▸ **EXERCISE INSTRUCTIONS**:
Using the data below, return word for word every line from the one holding "1152 pixels high." down to the one holding "col = sc.collection". Leave pictures out.
start MATERIAL PROVIDED
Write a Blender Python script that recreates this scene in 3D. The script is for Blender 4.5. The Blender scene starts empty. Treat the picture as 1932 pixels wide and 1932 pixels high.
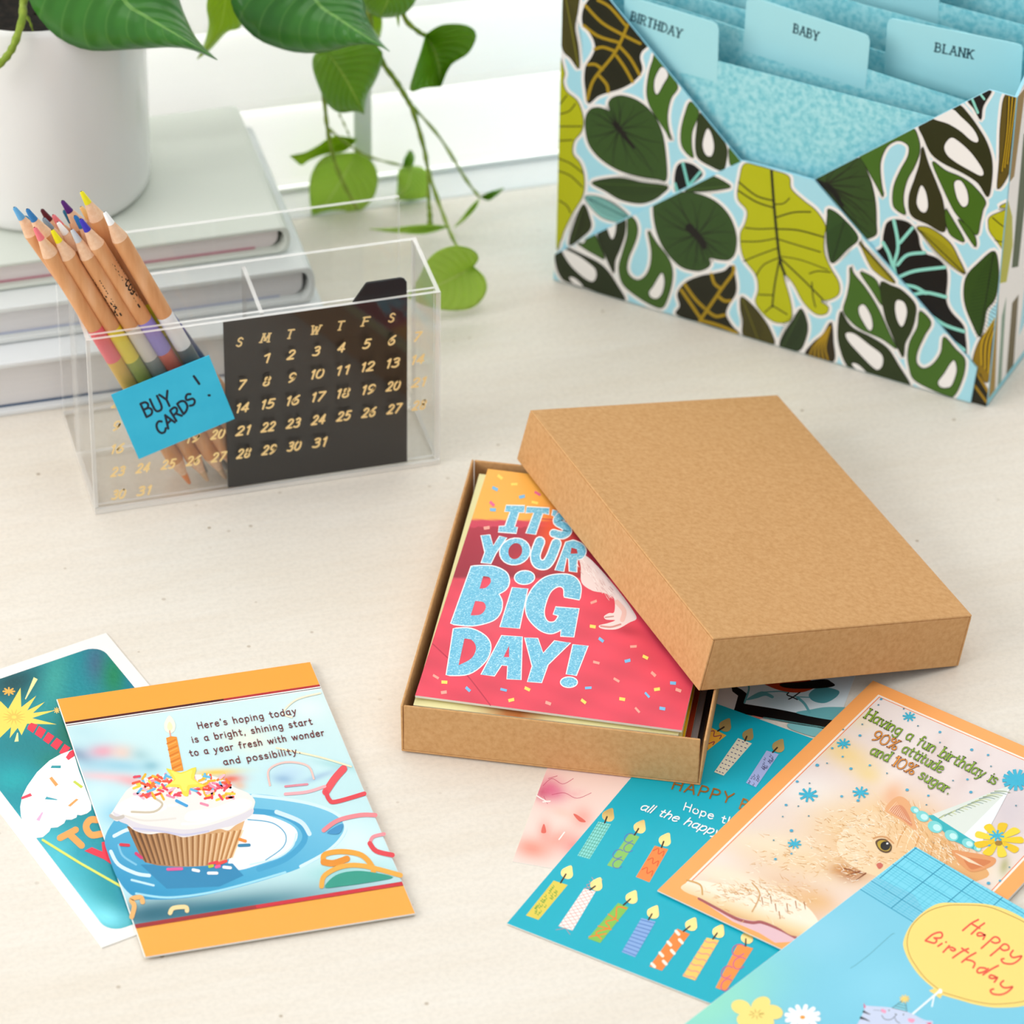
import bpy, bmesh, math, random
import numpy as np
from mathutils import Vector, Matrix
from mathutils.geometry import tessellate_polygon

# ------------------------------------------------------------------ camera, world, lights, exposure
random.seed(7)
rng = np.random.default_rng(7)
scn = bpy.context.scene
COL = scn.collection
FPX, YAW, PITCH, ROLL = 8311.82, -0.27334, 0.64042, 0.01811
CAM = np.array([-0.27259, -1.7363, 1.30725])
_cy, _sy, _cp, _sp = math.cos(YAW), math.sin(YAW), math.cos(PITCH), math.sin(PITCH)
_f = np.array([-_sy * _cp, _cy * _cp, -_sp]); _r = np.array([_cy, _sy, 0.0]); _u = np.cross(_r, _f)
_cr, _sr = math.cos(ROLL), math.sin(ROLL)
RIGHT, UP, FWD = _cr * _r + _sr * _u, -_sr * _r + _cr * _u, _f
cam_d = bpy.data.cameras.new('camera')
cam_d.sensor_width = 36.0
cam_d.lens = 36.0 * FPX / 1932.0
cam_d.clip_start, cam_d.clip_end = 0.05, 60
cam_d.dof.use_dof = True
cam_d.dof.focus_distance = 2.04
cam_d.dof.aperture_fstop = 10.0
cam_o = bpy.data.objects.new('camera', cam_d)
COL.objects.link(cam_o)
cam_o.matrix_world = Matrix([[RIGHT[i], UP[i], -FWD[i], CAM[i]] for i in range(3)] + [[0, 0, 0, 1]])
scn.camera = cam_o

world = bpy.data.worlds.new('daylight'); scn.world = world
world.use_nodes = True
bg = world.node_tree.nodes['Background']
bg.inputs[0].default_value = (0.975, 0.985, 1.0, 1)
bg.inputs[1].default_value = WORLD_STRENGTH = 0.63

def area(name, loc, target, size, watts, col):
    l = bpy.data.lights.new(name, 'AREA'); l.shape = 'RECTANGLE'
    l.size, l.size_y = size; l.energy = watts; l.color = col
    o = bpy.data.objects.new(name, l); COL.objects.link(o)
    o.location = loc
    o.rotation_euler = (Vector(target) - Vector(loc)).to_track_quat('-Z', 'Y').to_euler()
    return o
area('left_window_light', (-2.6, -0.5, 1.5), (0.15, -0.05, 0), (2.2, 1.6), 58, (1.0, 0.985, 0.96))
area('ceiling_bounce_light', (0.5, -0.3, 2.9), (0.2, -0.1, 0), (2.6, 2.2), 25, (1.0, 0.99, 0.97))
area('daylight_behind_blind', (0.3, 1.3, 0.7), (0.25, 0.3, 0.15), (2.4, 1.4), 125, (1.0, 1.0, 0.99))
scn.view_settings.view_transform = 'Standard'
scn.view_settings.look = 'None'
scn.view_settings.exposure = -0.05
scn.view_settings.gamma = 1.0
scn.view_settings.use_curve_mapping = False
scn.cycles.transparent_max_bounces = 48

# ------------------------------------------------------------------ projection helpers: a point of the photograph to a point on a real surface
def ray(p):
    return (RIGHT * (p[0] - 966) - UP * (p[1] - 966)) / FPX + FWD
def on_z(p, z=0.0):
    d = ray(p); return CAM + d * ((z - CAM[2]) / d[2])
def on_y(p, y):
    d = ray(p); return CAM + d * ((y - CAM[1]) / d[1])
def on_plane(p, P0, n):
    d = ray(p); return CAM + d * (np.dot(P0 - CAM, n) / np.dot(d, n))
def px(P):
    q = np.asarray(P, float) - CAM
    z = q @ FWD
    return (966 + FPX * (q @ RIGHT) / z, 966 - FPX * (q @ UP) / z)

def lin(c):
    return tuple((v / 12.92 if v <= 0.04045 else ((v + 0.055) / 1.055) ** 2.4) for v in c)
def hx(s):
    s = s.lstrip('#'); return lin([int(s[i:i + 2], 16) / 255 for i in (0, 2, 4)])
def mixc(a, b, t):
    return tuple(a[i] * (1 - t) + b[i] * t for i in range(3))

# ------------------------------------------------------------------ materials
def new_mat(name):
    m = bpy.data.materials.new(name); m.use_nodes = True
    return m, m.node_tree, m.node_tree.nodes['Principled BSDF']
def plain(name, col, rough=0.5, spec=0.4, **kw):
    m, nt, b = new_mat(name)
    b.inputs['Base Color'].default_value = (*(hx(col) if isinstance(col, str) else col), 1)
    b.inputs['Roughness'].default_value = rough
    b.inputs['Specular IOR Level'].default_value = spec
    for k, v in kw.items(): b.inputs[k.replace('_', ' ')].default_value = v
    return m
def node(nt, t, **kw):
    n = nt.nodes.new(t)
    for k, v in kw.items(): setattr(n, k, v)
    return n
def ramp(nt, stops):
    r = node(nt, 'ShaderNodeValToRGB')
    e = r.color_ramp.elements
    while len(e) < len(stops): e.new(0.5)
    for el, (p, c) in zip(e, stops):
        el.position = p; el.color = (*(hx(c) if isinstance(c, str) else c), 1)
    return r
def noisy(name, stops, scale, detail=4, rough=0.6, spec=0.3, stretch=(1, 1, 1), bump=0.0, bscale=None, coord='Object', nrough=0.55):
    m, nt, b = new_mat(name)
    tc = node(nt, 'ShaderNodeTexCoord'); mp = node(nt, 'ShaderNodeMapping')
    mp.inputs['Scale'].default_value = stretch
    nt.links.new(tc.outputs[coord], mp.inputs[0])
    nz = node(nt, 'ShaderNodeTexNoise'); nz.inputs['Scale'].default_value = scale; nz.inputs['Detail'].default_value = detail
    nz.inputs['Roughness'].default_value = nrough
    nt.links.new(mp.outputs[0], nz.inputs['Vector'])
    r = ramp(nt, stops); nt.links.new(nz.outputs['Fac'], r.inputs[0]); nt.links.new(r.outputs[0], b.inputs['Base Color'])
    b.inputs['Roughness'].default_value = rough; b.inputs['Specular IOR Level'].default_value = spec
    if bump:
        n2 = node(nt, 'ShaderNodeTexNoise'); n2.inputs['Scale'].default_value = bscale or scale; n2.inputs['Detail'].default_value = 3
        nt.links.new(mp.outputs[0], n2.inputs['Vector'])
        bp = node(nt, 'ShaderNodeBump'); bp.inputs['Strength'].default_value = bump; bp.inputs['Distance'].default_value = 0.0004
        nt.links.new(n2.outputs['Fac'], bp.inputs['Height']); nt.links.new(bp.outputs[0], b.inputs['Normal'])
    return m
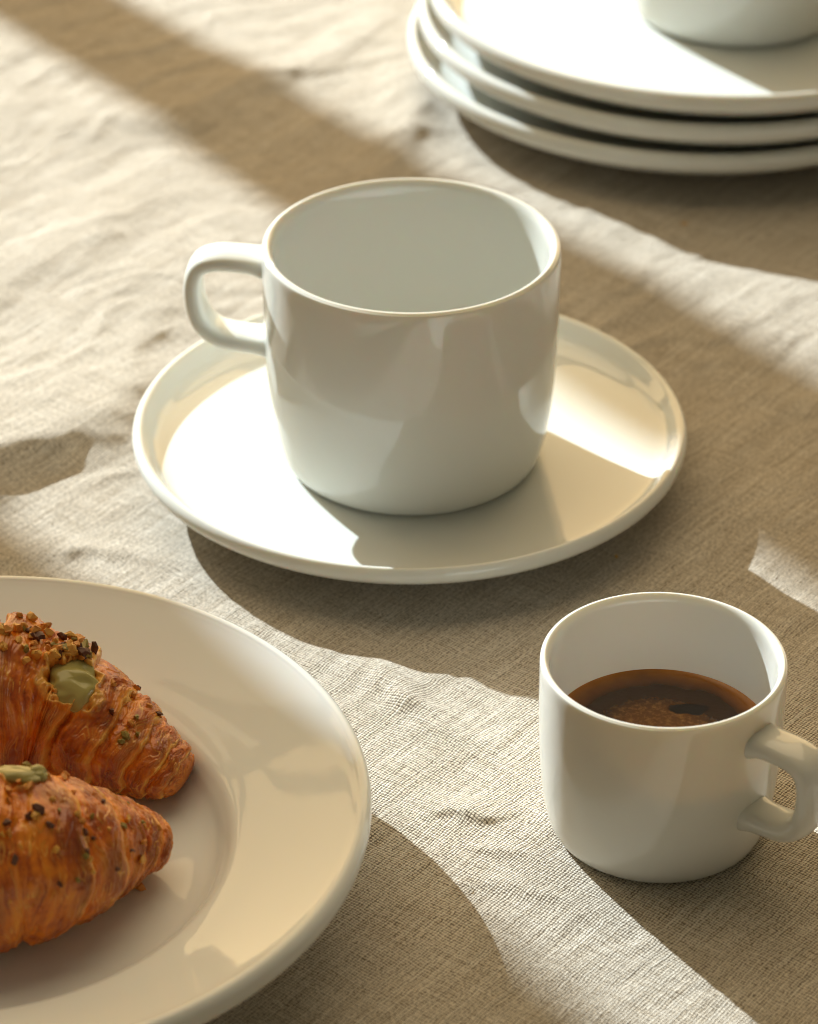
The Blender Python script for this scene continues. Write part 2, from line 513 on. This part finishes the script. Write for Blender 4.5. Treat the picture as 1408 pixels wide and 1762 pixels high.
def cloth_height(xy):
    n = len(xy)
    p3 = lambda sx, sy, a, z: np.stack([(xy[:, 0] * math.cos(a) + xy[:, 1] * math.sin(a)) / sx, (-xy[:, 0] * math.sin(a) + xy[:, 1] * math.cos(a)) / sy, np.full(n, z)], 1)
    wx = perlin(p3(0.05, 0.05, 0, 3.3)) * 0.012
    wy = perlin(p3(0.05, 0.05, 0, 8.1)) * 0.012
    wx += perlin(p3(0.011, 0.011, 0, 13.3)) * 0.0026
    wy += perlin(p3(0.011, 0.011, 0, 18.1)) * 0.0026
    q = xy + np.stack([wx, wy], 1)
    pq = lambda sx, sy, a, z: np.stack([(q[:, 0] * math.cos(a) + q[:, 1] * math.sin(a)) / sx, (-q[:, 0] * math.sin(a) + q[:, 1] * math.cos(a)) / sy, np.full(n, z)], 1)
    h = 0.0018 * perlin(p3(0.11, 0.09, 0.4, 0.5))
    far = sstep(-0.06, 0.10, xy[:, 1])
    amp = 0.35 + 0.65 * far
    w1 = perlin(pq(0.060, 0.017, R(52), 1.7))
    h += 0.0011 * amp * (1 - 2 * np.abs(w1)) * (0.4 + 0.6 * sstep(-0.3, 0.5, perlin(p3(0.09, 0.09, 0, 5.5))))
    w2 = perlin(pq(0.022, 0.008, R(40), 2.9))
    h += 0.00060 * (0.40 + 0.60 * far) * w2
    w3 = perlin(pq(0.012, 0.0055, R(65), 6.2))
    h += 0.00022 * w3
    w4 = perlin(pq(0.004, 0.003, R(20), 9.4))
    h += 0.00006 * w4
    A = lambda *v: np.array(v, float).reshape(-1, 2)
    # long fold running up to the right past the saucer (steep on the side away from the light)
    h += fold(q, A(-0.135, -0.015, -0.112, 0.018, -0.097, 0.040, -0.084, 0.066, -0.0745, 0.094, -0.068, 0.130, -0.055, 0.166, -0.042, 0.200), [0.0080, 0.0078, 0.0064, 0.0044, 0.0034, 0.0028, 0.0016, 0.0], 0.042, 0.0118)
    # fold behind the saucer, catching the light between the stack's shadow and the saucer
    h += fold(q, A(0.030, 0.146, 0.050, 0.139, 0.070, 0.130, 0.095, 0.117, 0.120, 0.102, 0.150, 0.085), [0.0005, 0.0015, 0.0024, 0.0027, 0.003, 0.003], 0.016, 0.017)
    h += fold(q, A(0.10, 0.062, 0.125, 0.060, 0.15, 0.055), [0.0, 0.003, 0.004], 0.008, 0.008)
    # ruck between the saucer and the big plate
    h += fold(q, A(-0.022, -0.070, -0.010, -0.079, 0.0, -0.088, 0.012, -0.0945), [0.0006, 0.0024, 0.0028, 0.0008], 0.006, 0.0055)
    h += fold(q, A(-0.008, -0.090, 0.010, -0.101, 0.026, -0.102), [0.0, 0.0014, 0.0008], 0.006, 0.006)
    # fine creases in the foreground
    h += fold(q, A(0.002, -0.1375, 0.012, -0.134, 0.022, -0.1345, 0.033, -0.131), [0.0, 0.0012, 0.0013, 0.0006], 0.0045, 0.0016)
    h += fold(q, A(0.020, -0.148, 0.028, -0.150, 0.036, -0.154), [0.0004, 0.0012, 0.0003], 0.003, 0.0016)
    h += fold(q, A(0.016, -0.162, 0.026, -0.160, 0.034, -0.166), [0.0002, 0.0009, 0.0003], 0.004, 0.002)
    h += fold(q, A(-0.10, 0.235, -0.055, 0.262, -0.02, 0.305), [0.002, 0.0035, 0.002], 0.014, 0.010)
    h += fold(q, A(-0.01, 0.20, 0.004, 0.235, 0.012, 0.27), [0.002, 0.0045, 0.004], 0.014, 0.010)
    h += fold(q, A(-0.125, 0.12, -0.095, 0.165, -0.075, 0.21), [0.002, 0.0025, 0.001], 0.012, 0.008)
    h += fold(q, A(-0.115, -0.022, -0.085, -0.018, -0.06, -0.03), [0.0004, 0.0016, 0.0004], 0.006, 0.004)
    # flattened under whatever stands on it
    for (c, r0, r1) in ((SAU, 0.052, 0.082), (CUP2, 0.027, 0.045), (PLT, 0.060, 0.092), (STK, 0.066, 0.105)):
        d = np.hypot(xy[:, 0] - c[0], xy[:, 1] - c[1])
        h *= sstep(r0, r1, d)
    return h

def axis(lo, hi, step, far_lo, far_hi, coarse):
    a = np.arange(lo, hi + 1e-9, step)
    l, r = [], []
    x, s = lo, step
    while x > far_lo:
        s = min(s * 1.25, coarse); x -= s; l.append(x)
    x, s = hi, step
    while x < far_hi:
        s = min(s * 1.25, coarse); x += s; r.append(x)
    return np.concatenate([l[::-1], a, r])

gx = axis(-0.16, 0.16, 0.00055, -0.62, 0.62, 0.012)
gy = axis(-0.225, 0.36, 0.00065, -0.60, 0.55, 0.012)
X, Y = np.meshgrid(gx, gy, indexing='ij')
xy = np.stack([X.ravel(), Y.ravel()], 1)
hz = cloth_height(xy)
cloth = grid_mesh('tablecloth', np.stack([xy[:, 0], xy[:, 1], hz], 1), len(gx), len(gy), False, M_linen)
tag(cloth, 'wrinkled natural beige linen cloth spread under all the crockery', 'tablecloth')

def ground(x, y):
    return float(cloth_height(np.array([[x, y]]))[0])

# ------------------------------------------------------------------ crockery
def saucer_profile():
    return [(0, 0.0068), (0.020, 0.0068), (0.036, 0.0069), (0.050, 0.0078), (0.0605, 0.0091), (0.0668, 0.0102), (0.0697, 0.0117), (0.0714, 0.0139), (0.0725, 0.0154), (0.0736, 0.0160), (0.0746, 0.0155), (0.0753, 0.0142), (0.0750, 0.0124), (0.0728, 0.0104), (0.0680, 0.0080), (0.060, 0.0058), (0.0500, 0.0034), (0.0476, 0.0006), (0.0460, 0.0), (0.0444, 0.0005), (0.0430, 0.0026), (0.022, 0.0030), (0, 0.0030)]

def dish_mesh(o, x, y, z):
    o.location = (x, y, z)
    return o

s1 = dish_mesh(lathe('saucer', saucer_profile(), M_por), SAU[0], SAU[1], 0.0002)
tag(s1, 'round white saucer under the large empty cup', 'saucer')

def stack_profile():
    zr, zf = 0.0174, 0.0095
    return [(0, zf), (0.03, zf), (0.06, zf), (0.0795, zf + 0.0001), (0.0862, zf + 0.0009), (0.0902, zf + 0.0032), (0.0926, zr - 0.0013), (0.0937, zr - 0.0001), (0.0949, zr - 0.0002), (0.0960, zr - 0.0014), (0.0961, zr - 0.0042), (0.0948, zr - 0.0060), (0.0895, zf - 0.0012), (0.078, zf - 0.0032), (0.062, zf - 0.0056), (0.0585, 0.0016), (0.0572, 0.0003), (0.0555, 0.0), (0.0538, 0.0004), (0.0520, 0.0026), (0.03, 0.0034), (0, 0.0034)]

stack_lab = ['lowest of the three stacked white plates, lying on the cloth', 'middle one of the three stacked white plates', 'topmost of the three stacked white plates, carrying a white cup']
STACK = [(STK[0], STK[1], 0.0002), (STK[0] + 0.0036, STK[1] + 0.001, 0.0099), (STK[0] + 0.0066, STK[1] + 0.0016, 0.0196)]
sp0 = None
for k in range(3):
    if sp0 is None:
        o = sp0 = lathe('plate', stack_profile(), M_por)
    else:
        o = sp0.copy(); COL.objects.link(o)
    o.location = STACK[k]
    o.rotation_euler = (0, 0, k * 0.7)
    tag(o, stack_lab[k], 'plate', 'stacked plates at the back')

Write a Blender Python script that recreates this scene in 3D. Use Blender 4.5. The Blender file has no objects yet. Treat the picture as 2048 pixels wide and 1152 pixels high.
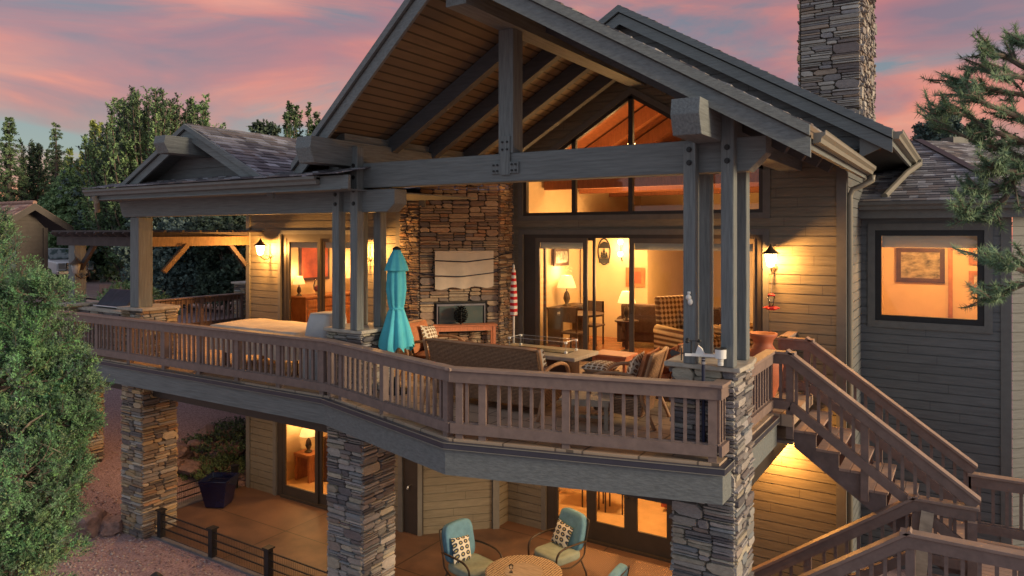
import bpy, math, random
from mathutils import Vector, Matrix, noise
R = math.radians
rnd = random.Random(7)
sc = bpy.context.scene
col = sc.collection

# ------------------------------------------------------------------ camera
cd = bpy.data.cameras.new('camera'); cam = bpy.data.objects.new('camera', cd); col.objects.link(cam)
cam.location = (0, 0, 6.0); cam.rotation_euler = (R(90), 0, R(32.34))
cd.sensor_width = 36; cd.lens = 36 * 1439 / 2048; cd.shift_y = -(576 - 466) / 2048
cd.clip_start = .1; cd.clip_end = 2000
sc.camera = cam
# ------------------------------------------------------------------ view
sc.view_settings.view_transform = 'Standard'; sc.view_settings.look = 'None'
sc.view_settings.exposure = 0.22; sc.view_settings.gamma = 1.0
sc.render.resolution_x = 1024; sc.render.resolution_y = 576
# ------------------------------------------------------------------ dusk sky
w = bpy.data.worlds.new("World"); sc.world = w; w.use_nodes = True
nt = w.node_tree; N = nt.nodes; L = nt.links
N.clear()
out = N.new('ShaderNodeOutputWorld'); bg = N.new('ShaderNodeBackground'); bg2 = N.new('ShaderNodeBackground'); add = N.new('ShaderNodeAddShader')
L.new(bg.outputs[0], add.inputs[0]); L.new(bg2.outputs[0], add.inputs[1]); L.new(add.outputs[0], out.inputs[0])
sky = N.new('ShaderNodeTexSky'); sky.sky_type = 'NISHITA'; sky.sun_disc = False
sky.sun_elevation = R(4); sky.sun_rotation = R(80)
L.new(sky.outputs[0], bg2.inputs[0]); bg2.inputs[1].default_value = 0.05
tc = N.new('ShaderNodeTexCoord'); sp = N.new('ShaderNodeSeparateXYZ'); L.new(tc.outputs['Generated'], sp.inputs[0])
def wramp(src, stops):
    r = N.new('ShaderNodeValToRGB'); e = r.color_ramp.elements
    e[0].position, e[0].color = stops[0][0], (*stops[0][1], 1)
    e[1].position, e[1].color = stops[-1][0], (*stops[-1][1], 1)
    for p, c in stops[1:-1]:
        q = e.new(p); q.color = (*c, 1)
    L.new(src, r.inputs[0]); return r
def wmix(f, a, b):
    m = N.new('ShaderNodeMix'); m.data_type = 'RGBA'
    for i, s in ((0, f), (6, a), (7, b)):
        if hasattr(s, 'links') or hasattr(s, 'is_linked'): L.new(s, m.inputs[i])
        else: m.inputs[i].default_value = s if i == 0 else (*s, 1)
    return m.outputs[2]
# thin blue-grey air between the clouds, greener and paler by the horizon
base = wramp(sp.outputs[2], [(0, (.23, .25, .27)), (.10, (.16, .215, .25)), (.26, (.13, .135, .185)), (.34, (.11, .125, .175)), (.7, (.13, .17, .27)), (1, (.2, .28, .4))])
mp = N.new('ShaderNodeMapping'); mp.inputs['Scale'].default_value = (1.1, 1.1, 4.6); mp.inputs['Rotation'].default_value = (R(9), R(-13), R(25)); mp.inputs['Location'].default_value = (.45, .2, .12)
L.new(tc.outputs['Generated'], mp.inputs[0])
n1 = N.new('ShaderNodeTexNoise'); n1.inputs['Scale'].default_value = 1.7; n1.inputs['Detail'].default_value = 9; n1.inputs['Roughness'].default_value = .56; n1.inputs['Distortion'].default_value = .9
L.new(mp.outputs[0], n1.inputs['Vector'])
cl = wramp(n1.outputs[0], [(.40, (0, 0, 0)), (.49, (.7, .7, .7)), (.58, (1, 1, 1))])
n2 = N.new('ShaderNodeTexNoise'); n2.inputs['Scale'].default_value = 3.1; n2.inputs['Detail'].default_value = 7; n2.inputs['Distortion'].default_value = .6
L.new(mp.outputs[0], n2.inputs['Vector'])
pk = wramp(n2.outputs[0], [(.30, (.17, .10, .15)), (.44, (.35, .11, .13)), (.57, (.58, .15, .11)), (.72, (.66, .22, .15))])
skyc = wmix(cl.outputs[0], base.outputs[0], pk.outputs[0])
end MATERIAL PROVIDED
▸ **OUTPUT OF THE TASK**:
Write a Blender Python script that recreates this scene in 3D. Use Blender 4.5. The Blender file has no objects yet. Treat the picture as 2048 pixels wide and 1152 pixels high.
import bpy, math, random
from mathutils import Vector, Matrix, noise
R = math.radians
rnd = random.Random(7)
sc = bpy.context.scene
col = sc.collection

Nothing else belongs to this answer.